Em busca da cerveja perfeita
A nova regulamentação para a produção de cervejas aprovada ontem será um divisor de águas para a indústria nacional. Dentro de pouco tempo, as cervejarias nacionais poderão usar matérias-primas variadas na fabricação da bebida mais querida dos brasileiros. Atualmente, as empresas do setor são impedidas de ousar em fórmulas que não se encaixem na receita tradicional da loira gelada, celebrizada pelos germânicos e adotada como padrão de qualidade e paladar no país. Mas, com a medida aprovada ontem, é possível que, já a partir de 2015, a indústria esteja liberada para ousar em suas combinações. Tim-tim!
Sabe a tal da Lei de Pureza da Cerveja, uma norma alemã criada há cinco séculos e conhecida pelos íntimos como Reinheitsgebot? Esqueça-a. Para a felicidade geral dos paladares brasileiros, o Ministério da Agricultura aprovou ontem uma instrução normativa que reduz as amarras na fabricação das brejas.
Vencidos os trâmites legais – o que inclui uma discussão com os hermanos do Mercosul –, será possível encher taças e canecos com cervejas produzidas a partir de ingredientes como frutas, especiarias, mel e leite. E encontrar alternativas ao modelo germânico, simbolizado pelo trio água pura, malte e lúpulo.
Na mesa de bar, isso irá significar que, em pouco tempo, será possível pedir cervejas de chocolate, laranja ou cravo e canela, por exemplo, e ouvir do garçom um animado “sim” . Basta haver voluntários, a partir de 2015 – expectativa do governo para a normativa vigorar –, dispostos a produzi-las.
E não falta gente assim. Segundo Marcelo Carneiro da Rocha, dono da Colorado, de Ribeirão Preto, existem mais de 200 microcervejarias no país. Com produção inferior a 500 mil litros por mês, elas são responsáveis, segundo Rocha, por uma fatia de mercado inferior a 1%. Mesmo assim, valiosa.
As artesanais têm alto valor agregado e são encontradas nas gôndolas a preços na casa de R$ 5 por uma long neck (355 mililitros) e de R$ 12 por uma garrafa (600 mililitros), como a família da Colorado. Será esta a principal faixa agraciada com a alteração na lei.
– É um divisor de águas. Tínhamos uma legislação muito engessada dentro do modelo germânico. E a história da cerveja não se limita à Alemanha – diz Rocha.
Com regras menos sisudas – mas atentas à qualidade, claro –, os cervejeiros poderão investir em diversidade. Ou, em bom português, poderão desenvolver sabores mais apurados e sofisticados.

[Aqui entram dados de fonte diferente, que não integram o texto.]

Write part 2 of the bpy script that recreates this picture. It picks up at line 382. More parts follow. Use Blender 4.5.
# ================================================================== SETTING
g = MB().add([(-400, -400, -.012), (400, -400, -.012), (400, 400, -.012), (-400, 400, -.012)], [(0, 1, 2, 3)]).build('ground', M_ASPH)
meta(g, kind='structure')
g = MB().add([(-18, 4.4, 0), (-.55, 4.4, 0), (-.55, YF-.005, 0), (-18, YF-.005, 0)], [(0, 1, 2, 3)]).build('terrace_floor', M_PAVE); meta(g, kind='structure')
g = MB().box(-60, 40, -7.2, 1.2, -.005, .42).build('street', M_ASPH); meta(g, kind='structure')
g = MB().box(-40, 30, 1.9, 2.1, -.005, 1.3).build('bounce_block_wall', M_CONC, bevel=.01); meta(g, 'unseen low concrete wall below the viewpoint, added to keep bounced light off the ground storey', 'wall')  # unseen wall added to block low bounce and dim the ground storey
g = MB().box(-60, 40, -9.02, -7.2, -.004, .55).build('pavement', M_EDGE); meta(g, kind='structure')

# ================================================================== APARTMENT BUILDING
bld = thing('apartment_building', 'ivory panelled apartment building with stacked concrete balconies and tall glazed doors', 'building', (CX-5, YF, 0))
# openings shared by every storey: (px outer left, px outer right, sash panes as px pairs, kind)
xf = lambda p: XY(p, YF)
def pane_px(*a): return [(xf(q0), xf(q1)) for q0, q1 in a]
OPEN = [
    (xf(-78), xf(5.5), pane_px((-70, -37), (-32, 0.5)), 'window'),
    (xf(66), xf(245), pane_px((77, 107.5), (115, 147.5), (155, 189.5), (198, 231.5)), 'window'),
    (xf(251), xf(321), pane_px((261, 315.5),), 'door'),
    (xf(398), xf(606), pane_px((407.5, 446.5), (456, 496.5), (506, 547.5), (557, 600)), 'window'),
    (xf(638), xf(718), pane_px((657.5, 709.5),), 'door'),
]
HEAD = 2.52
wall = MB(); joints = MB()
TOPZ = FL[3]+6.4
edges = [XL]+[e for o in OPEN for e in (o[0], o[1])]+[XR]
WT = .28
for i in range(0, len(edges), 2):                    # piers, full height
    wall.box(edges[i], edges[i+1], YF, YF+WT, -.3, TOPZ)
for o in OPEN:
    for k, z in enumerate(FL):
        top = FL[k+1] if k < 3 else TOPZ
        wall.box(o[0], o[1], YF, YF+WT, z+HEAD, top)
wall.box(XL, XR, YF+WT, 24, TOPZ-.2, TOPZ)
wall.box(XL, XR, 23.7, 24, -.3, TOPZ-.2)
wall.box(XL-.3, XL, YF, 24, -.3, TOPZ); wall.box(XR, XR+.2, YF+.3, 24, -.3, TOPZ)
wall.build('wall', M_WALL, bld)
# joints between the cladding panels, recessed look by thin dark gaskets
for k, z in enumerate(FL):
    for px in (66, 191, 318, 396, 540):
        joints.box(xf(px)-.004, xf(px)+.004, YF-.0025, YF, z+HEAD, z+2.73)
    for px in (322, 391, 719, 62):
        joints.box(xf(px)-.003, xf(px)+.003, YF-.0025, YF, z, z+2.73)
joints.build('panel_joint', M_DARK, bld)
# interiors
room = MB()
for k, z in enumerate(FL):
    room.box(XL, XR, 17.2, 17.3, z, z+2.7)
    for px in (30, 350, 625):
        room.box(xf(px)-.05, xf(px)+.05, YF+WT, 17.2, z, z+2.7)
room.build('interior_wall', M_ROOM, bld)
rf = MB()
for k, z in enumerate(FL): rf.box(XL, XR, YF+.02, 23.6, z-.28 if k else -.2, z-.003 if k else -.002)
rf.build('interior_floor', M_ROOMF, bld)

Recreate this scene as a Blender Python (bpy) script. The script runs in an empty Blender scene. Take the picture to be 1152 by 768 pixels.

É nisso que acredita o presidente da Associação Gaúcha das Microcervejarias (AGM), Micael Eckert, sócio da cervejaria Coruja. Segundo ele, cervejas assim já são tradicionais em outros países e, inclusive, aparecem em nossos supermercados – mas porque é permitido importá-las, e não porque sejam produzidas no Brasil.
– Belgas e americanos fazem muitas inserções de outros produtos, ao contrário dos alemães – explica.
O que muda com normativa é a maneira de os cervejeiros brasileiros investirem em produtos alternativos. Até a nova lei valer, eles não podem fermentar ingredientes que fujam aos tradicionais. Vez por outra isso acontece e, acredite, passa pela diligente fiscalização do governo. Um produtor criou uma cerveja com mel, “que é como se faz”, ele sublinha. Registrado pelo Ministério da Agricultura, o produto acabou “descoberto” tempos depois. Os agentes propuseram uma solução:
– Vamos deixar você continuar, mas vai adicionar o mel com a cerveja pronta – disseram.
A cerveja de mel perdeu parte do charme, até no batismo. Para efeito legal, virou uma burocrática “bebida mista de cerveja com mel”. Mas segue à venda, arrebatando adeptos.
Tanto Eckert quanto Rocha são unânimes em apostar na expansão do mercado, empurrado por consumidores dispostos a pagar mais por um produto melhor. Parêntese oportuno: das cervejas mais elaboradas às comuns, o Brasil engarrafou 13,7 bilhões de litros em 2012.
– Quem começa a tomar cerveja artesanal não volta atrás. Aguça a curiosidade – garante Rocha.